Is economics then blind to public goods? No. Not entirely. First, economics has the capacity to measure the effects that public goods have on private markets. They can, for example, measure the effects a highly educated public have on the labor market. Yes. A highly educated labor market gives rise to higher wages. But it also shifts production towards higher end goods. So, for example, a recent study found that Germany was hard-pressed to fill manual labor and service labor positions from a population of Germans educated and trained in the German education system. Part of the push in Germany to embrace more immigrants was that it needed individuals not trained and educated in Germany to fill the ranks of manual and service worker positions. Second, economics has the capacity therefore to measure the marginal benefit (and loss) of public goods. A healthy workforce is uniformly more productive; whether it is always more productive in excess of the cost of healthcare is still an open question; although not in countries where healthcare is a public good. Private-public healthcare schemes, because they measure “success” in terms of marginal efficiency of capital/labor, tend to place downward pressures on service and give rise to higher costs. Fully public schemes by contrast measure “success” solely by health outcomes. Such schemes are able to keep costs down for the simple reason that increasing marginal returns is nowhere an incentive within the system.

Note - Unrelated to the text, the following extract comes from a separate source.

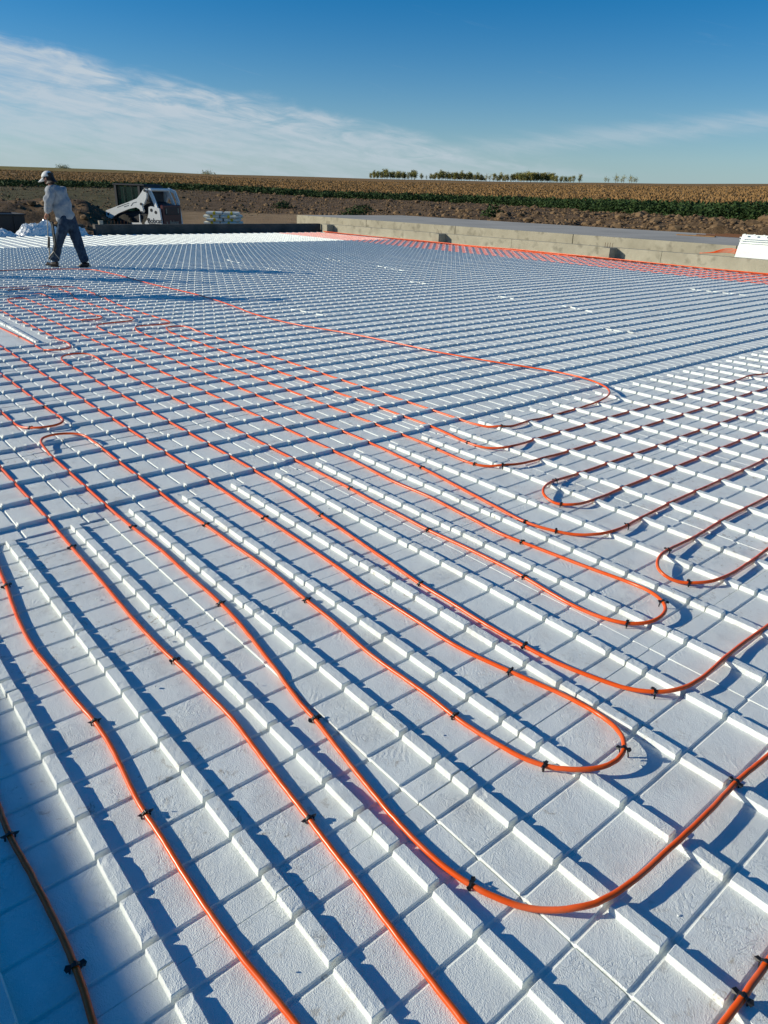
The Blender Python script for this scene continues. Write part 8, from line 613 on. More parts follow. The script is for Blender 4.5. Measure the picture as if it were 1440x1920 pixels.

Doctors become doctors and nurses become nurses not because there is money in the game, but because they are driven to ever greater health outcomes. But the benefits of a healthy population, like an educated population, go beyond the marginal benefits these goods offer to private investors. Being healthy and being educated are goods in their own rights.

Finally, economists can measure the value of public goods in terms of the institutional arrangements they help to create, maintain, and protect. Here the US has performed very badly indeed. Like Europe in the 1910s and 1920s, the US today appears bent on sending its marginal efficiencies up the income hierarchy to the very top — where, in purely economic terms, these efficiencies perform least efficiently. Yes, this holds factor costs down and so, on paper, enhances the marginal efficiency of capital/labor. Yet, at the high cost of 80M lives. This was the lesson that Europe learned but that the US did not. Strong republican institutions preserve deep republican values. But the reverse also holds. Where republican institutions are compromised by private markets, their days are numbered; which is surely the case in the US today. Economists can measure this drift with pinpoint accuracy. Moreover, they can identify the mechanisms that give rise to this drift towards fascism and away from republicanism. And they can identify, again with pinpoint accuracy, how these mechanisms would have to change in order to preserve, maintain, and rebuild republican institutions.

But they can no more trigger these mechanisms than can a physicist generate a black hole — even though she understands why it appears where it does and as it does. The public alone can create these conditions. At the same time, economists do not help when they offer definitions of public goods where such goods are only private goods in disguise. That actually makes the problem worse. We can do better. And now we absolutely have to.